◆ THE TASK
Repeat verbatim only the lines from the opening of the material below through the one that contains "return Vector((u *".

══════

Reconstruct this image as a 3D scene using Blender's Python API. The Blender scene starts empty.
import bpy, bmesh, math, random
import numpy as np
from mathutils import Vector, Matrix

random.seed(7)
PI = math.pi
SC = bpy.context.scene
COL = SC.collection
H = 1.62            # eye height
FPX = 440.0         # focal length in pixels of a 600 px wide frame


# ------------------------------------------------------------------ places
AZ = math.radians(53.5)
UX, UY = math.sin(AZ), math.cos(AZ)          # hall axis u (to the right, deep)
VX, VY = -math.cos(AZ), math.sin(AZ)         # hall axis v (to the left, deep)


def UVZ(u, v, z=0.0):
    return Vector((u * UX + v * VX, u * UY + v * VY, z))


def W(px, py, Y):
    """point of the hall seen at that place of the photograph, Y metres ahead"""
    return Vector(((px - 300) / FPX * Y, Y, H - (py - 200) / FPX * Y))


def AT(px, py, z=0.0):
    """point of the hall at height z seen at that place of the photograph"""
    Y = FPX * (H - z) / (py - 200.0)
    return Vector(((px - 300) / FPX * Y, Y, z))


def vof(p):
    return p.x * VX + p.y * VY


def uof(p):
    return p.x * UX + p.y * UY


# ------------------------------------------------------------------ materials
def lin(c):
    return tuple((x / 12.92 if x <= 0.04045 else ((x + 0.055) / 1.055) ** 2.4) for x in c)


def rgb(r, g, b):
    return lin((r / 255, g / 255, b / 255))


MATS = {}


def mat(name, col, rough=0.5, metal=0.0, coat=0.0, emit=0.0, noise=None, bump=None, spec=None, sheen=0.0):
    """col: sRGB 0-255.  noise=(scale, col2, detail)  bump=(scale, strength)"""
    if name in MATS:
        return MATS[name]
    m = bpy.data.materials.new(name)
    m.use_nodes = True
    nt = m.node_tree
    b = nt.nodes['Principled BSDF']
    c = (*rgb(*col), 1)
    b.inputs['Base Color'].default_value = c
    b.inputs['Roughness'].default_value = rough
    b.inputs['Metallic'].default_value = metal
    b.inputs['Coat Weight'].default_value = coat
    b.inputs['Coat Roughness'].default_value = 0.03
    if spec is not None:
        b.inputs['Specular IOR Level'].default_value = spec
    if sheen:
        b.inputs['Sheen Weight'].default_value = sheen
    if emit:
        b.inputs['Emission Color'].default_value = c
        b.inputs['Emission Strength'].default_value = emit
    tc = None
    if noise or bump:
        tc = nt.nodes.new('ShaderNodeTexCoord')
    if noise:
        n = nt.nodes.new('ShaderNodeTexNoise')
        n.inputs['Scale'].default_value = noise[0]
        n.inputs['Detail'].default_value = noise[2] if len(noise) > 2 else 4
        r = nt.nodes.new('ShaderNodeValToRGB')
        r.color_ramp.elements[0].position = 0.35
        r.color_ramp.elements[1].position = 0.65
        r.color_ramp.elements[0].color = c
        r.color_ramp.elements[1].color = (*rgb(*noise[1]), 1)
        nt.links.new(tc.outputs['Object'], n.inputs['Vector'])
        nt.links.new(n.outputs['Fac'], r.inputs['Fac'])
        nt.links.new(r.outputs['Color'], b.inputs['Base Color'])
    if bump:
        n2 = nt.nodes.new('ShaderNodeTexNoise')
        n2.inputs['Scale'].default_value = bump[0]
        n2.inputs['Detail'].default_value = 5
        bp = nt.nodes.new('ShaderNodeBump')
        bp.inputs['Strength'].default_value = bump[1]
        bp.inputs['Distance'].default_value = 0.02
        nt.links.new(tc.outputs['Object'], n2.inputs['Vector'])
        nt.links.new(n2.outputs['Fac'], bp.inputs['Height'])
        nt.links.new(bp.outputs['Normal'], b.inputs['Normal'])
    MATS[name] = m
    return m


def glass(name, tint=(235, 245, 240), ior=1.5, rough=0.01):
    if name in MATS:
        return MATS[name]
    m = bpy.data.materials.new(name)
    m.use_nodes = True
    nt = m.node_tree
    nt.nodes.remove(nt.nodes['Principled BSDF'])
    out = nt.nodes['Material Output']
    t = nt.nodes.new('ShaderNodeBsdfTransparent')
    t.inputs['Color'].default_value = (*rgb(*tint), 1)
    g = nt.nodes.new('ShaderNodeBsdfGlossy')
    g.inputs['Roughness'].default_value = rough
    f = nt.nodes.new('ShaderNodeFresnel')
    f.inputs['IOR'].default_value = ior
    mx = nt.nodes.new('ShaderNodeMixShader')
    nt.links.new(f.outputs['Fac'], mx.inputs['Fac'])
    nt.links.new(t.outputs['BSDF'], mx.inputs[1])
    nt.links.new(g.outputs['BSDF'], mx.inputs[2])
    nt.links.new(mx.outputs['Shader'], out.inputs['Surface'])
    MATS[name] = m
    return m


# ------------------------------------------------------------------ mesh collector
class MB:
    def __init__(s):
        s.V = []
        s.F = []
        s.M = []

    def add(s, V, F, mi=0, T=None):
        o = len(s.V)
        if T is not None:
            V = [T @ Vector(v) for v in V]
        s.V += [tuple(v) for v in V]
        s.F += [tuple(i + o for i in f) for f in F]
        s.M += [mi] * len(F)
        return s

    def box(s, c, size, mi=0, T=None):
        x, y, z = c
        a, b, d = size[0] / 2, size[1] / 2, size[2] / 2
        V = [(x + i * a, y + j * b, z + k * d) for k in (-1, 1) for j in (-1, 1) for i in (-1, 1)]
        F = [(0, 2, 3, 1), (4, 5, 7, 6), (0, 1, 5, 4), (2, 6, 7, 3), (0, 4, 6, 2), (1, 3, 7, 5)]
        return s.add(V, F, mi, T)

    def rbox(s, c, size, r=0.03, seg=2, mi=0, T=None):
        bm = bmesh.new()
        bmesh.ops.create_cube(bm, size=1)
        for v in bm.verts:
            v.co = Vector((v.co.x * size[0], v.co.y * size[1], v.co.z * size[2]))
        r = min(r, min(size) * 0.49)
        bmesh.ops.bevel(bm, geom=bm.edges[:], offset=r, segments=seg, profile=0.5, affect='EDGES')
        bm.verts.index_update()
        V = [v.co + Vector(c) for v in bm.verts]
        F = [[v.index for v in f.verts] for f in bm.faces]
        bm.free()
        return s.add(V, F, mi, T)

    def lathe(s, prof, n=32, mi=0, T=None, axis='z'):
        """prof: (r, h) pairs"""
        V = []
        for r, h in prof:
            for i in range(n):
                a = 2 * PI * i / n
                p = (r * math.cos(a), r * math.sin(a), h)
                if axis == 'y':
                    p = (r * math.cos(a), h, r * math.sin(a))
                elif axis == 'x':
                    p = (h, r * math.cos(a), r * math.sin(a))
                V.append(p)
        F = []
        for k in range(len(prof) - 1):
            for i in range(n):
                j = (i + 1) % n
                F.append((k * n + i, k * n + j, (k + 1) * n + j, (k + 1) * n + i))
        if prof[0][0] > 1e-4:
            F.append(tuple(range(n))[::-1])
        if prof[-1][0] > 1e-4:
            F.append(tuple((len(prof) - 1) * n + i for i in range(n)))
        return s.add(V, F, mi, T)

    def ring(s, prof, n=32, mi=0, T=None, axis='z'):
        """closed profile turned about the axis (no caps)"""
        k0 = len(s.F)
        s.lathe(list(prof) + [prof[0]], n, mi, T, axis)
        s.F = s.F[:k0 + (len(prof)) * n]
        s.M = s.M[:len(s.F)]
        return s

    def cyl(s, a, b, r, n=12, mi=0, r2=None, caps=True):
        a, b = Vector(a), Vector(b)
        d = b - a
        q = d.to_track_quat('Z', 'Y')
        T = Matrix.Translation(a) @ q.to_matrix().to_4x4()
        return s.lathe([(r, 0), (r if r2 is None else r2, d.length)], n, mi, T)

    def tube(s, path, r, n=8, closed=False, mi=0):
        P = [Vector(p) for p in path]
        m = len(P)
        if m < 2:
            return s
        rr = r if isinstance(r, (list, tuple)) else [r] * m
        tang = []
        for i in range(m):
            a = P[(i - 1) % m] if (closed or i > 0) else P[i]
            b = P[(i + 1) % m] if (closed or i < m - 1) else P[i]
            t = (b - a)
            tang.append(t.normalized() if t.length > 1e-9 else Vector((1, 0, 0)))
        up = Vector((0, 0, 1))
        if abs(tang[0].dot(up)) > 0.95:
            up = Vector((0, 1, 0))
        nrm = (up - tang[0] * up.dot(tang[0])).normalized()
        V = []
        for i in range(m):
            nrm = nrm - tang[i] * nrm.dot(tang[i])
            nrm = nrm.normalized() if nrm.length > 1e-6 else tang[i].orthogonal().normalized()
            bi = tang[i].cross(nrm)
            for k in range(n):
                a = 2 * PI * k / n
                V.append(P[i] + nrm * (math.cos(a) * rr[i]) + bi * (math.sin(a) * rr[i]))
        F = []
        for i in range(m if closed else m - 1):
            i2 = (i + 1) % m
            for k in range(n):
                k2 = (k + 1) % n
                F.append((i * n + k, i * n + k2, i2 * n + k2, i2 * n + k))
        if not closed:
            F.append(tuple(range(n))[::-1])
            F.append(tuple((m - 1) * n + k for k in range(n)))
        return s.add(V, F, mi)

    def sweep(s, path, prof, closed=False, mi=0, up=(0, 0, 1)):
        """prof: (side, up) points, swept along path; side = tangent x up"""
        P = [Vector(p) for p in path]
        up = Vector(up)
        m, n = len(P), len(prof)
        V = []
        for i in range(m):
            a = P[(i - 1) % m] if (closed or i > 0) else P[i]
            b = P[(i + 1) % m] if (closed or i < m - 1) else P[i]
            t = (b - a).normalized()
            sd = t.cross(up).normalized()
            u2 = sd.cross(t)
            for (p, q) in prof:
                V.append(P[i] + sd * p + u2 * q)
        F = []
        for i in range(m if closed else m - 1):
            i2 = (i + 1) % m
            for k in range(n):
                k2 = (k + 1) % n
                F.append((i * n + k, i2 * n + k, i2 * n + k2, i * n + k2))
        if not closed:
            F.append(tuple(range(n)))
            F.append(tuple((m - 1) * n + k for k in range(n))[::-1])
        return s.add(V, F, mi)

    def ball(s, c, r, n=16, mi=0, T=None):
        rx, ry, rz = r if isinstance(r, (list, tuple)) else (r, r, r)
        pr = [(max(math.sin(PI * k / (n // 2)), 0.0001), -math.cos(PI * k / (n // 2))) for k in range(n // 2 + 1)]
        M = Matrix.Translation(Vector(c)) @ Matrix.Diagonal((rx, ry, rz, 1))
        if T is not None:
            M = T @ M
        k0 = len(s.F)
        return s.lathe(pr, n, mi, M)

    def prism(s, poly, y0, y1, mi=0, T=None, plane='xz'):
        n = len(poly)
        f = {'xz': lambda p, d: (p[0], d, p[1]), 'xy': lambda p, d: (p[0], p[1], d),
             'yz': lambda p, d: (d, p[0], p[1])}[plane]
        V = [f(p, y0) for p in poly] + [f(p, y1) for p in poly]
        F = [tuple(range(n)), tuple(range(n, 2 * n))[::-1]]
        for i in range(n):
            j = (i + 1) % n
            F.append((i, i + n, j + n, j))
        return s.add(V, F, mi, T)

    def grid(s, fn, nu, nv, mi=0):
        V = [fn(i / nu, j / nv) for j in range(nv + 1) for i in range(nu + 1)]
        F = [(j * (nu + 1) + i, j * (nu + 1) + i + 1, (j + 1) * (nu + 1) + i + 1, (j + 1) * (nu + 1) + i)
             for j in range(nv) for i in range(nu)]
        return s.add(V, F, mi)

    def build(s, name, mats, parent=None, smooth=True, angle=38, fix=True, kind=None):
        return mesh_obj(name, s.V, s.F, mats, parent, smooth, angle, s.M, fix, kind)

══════

◆ RESPONSE TO THE TASK
Reconstruct this image as a 3D scene using Blender's Python API. The Blender scene starts empty.
import bpy, bmesh, math, random
import numpy as np
from mathutils import Vector, Matrix

random.seed(7)
PI = math.pi
SC = bpy.context.scene
COL = SC.collection
H = 1.62            # eye height
FPX = 440.0         # focal length in pixels of a 600 px wide frame


# ------------------------------------------------------------------ places
AZ = math.radians(53.5)
UX, UY = math.sin(AZ), math.cos(AZ)          # hall axis u (to the right, deep)
VX, VY = -math.cos(AZ), math.sin(AZ)         # hall axis v (to the left, deep)


def UVZ(u, v, z=0.0):
    return Vector((u * UX + v * VX, u * UY + v * VY, z))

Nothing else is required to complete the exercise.